* WHAT YOU SHOULD DO: Give back, exactly as written, the lines from the beginning of the listing through the one that contains "M['crumb'] = plain('dark".

====== SUPPLIED DATA ======

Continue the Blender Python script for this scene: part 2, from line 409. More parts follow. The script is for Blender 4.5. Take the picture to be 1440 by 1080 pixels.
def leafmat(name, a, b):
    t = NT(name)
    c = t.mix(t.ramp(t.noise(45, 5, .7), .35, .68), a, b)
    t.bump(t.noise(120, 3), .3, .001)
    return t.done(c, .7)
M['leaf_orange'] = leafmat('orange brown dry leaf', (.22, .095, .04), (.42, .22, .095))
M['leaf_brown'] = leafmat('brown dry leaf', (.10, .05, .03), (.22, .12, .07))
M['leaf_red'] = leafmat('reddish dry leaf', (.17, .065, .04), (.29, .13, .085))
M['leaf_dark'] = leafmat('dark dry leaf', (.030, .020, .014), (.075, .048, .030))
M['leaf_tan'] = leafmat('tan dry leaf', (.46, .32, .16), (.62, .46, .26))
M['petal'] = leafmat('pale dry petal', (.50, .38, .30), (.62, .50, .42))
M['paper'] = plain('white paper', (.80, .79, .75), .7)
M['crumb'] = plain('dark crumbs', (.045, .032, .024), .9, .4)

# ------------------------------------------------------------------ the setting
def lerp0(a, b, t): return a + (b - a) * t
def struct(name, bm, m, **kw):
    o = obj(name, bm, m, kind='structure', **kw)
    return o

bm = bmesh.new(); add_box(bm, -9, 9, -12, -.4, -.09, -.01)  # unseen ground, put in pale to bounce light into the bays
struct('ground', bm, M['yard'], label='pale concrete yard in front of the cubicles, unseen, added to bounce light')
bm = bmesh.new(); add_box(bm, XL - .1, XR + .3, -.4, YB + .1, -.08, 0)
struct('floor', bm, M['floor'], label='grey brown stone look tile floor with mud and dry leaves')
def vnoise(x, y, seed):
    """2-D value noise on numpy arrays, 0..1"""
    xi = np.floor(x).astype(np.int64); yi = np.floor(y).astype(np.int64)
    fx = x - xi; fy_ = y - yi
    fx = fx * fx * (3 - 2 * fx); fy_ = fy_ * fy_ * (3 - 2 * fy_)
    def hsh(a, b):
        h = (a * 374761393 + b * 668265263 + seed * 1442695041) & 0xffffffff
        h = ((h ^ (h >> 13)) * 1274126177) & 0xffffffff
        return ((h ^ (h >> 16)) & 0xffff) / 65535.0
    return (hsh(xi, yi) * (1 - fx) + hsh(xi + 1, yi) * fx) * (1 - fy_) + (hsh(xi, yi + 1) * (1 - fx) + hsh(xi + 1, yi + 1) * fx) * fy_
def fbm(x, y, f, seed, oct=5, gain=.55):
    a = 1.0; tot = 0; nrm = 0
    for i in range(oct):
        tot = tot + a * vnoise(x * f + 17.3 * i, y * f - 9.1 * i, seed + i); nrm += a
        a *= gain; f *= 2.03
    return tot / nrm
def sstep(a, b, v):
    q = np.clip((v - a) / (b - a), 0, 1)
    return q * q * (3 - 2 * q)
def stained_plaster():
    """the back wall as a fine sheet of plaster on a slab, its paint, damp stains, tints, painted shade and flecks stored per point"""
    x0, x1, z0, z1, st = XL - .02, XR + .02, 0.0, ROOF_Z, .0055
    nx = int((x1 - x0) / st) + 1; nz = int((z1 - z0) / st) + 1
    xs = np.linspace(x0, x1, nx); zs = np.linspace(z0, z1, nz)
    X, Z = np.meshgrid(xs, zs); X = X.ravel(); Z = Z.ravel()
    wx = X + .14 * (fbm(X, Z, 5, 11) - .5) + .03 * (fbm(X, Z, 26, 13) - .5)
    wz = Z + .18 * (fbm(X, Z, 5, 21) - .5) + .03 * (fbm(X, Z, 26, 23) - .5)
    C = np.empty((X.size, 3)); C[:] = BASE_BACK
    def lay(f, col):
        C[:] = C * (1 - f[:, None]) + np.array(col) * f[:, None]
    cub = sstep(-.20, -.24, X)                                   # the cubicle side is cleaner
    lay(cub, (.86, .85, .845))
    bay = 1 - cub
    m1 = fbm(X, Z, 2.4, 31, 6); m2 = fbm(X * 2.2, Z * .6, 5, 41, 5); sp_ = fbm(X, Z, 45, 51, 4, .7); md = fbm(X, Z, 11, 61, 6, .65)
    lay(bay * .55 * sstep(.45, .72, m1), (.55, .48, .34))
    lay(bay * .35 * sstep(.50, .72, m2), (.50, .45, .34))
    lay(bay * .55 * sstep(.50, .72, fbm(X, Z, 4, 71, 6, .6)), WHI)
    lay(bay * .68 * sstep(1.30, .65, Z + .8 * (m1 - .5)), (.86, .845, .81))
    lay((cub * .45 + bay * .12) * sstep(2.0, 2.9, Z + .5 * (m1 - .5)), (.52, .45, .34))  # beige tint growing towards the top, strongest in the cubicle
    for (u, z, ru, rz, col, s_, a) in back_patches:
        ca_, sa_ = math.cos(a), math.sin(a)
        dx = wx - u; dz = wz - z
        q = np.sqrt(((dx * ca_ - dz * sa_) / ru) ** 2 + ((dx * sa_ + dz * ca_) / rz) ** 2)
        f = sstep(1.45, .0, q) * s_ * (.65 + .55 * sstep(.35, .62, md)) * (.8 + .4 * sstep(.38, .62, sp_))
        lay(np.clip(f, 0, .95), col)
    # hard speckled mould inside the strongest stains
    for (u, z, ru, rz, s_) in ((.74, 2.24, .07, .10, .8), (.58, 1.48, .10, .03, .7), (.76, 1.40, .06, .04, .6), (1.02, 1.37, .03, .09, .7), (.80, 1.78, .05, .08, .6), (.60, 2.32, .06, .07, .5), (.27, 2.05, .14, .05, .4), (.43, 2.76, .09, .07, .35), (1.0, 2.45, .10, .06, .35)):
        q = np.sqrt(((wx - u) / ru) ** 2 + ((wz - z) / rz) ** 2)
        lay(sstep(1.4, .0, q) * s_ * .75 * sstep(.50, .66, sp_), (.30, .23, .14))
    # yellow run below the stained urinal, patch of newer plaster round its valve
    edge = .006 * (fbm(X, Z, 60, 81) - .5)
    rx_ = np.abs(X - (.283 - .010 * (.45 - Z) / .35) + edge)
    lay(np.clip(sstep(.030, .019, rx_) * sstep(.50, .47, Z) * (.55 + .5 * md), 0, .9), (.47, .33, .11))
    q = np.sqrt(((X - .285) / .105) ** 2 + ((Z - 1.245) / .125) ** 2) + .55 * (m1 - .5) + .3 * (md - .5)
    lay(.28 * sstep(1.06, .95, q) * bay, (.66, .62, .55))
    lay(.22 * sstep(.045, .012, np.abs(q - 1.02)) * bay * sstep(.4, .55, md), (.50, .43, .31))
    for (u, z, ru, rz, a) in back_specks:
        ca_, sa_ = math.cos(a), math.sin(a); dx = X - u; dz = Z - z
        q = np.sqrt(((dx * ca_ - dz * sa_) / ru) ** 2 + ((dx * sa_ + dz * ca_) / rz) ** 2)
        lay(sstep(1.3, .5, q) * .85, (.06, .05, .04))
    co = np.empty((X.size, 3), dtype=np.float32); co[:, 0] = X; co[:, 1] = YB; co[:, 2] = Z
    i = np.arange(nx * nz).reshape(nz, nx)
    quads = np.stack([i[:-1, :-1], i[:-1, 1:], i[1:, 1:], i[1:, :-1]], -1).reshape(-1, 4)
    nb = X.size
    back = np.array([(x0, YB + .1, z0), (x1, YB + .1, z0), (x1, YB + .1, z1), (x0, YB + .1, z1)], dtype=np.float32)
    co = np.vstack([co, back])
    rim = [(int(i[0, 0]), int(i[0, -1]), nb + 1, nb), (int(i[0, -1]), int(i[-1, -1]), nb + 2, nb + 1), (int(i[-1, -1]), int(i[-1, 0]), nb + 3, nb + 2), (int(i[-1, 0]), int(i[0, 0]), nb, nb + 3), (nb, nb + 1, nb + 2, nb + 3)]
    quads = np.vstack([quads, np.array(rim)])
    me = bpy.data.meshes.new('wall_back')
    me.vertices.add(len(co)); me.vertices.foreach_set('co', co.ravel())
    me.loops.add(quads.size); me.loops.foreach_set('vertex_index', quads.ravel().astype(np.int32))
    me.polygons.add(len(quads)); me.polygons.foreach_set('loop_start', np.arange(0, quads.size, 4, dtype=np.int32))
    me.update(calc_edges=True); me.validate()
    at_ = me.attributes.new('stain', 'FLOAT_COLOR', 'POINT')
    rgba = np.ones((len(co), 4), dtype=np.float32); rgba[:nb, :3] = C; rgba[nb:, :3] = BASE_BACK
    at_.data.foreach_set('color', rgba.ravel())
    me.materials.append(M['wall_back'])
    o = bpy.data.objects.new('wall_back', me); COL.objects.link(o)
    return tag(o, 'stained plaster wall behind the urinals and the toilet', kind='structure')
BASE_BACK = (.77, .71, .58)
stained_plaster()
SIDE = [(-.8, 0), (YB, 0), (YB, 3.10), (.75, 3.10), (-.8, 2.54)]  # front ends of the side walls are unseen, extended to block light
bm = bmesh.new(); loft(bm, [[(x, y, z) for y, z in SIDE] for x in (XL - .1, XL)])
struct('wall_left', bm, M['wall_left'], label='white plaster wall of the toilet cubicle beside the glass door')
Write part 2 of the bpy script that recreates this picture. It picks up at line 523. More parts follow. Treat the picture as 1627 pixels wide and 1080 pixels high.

======

* SOLUTION:
Continue the Blender Python script for this scene: part 2, from line 409. More parts follow. The script is for Blender 4.5. Take the picture to be 1440 by 1080 pixels.
def leafmat(name, a, b):
    t = NT(name)
    c = t.mix(t.ramp(t.noise(45, 5, .7), .35, .68), a, b)
    t.bump(t.noise(120, 3), .3, .001)
    return t.done(c, .7)
M['leaf_orange'] = leafmat('orange brown dry leaf', (.22, .095, .04), (.42, .22, .095))
M['leaf_brown'] = leafmat('brown dry leaf', (.10, .05, .03), (.22, .12, .07))
M['leaf_red'] = leafmat('reddish dry leaf', (.17, .065, .04), (.29, .13, .085))
M['leaf_dark'] = leafmat('dark dry leaf', (.030, .020, .014), (.075, .048, .030))
M['leaf_tan'] = leafmat('tan dry leaf', (.46, .32, .16), (.62, .46, .26))
M['petal'] = leafmat('pale dry petal', (.50, .38, .30), (.62, .50, .42))
M['paper'] = plain('white paper', (.80, .79, .75), .7)
M['crumb'] = plain('dark crumbs', (.045, .032, .024), .9, .4)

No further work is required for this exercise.